Cam Newton Deserved the Money His Dad Tried to Snag

It's time we actually paid college athletes, writes Buzz Bissinger
By Evann Gastaldo,  Newser Staff
Posted Dec 13, 2010 12:11 PM CST
Cam Newton Deserved the Money His Dad Tried to Snag
Heisman candidate Cam Newton, quarterback for Auburn, speaks to reporters during a news conference on Friday, Dec. 10, 2010, in New York.   (AP Photo/Andrew Burton)

Cam Newton's father was conspicuously absent when his son was presented with the Heisman Trophy Saturday. Why? Because the NCAA, "like the Mafia," doesn't actually keep college football clean, writes Buzz Bissinger on the Daily Beast: Rather, it finds "fall guys to protect the multimillion-dollar empire," then makes them "disappear." In Cam Newton's case, his father Cecil is that fall guy, accused of trying to snag a "pay-for-play" deal for his son at Mississippi State University (click here for the CliffsNotes version of the story).

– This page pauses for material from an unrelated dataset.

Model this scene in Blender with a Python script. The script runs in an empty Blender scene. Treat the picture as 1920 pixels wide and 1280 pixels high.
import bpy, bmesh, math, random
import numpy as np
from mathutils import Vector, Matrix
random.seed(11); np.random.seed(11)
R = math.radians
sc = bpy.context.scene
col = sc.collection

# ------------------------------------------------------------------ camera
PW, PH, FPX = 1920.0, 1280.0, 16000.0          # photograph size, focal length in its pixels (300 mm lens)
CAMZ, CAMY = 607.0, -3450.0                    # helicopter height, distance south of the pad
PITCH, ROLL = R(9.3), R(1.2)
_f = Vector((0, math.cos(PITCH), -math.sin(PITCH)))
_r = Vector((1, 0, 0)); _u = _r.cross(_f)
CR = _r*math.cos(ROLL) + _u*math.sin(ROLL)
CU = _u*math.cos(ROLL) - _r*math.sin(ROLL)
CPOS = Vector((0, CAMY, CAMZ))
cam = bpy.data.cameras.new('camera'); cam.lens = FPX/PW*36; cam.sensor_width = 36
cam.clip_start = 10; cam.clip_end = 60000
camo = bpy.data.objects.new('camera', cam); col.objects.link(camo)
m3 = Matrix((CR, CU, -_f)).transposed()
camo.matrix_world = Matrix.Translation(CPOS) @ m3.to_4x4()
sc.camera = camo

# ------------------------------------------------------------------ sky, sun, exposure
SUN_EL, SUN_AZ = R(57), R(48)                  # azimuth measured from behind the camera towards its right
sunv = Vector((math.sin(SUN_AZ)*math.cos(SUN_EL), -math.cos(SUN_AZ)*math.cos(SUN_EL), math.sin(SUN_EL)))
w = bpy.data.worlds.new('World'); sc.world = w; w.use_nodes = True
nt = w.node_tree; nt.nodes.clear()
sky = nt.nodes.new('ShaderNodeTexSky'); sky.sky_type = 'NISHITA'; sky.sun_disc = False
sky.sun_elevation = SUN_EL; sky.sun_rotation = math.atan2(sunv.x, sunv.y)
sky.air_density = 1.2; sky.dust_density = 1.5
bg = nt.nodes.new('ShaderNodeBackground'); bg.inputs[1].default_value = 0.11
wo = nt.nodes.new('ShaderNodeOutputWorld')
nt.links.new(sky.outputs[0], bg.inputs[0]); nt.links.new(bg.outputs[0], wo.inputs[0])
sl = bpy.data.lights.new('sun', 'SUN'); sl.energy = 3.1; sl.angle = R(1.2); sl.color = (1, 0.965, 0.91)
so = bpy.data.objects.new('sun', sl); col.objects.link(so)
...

The reality, Bissinger writes, is that when it comes to major college sports, "the school is the pimp, the player the high-priced whore—but without receiving anything close to market value for the spectacular conquests he routinely performs." Talented players make a mint for their schools and are barely rewarded for their efforts. "The family deserved a piece of action," he writes. "Call it an annuity, call it a financial derivative, call it a mortgage-backed security, but don’t buy into the treacle from the NCAA or lazy sportswriters that Cecil Newton somehow impugned the integrity of a game" that no longer has any.